Cualesquiera medidas que favorezcan la redistribución (impuestos progresivos, tasas al movimiento de capitales, inversiones en servicios públicos, expropiación de bienes privados abandonados o en desuso, impuestos al lujo, convenios laborales justos, etc.), no sólo podrían –en contra de todo lo que se viene diciendo– establecer las condiciones para un mejor funcionamiento de la economía, sino que tejerían las redes de solidaridad necesarias para que, sin traumas excesivos, se ralentizara o incluso se detuviera el crecimiento y poder así afrontar el reto global de la sostenibilidad. Sin duda, este tipo de medidas harían que más de uno perdiera el sueño, castañeara los dientes e incluso enloqueciera de ira ¡Allá ellos! La inmensa mayoría (incluidos casi todos los que ahora se benefician del modelo) antes que después empezarían a sacarle partido al nuevo orden económico y social. Muchos porque recuperarían esa seguridad que ha sido secuestrada por el «desorden global» o, sencillamente, porque empezarían a vivir dignamente (o a dejar de morirse indignamente), y todos porque se iría restableciendo el tejido social amable y acogedor que posibilita un goce auténtico de la vida.

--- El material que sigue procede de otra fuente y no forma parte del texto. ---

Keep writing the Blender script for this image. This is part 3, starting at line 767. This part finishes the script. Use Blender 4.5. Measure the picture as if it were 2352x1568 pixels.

[1] El factor pillaje es un fenómeno que, debido a los dictados de la naturaleza humana, se produce necesariamente como consecuencia de toda desregulación (y no sólo en el campo de la economía). Cuando en el juego económico se dan las condiciones propicias –ausencia de reglas de contrapeso y equidad–, pronto se perderá el sentido de la decencia (competitividad obliga) y atacarán con toda su virulencia la especulación, la corrupción, el oligopolio y la explotación despiadada del medio natural y de seres humanos. Por supuesto que se incrementa el producto, faltaría más, pero de una manera harto ficticia, puesto que en el debe contable no se tienen en cuenta las pérdidas sociales y medioambientales que se van acumulando en el proceso. Si se quiere alcanzar un buen índice de crecimiento líbrese una buena guerra o déjese actuar sin cortapisas a los cárteles de la droga (conste que esto último llegó a ser propuesto en su día por uno de los padres del neoliberalismo, el mismísimo Von Mises).
[2] Aunque la reorientación de volúmenes cada vez mayores de producción y servicios a los deseos y caprichos de los millonarios puede darnos una idea de lo que se espera del consumo de masas en un futuro nada lejano. Si se ha dado por muerto el consumo de masas, que nadie lo dude, también se han dado por muertas las masas.
[3] Este texto fue escrito con anterioridad al desencadenamiento de la crisis financiera internacional, la cual ha supuesto una ralentización del consumo, pero no (al menos, por ahora) una modificación del paradigma consumista de los últimos tiempos, por lo que considero que, en esencia, mantiene toda su vigencia.
[4] Si contemplamos la globalización como lo que realmente es, como una red intrincada de recursos limitados a los que se accede a través de innumerables vasos comunicantes conectados todos entre sí, es fácil comprender que lo que se extrae en exceso de alguno de ellos repercute en la escasez de otro u otros, sea donde sea que estos se encuentren. Siempre hay una relación directa entre la acumulación de bienes por tal o cual persona o país y las carencias que se padecen en algún otro lugar, próximo o remoto. Lo que unos obtienen de más, otros lo obtienen de menos, siendo tan directa la relación que podrían hacerse números acerca de los niños que tienen que morir de hambre en cualquier parte del mundo para que una señora acaudalada se desplace en Jet privado desde Nueva York hasta París, esté un par de días de compras y vuelva a su casa cargada de artículos que, a buen seguro, ni necesitará en absoluto ni en el fondo le dirán nada. ¿Cuánto cuesta comprar un modelo de la última colección de Dior? ¿Tres niños, cinco, tal vez ocho?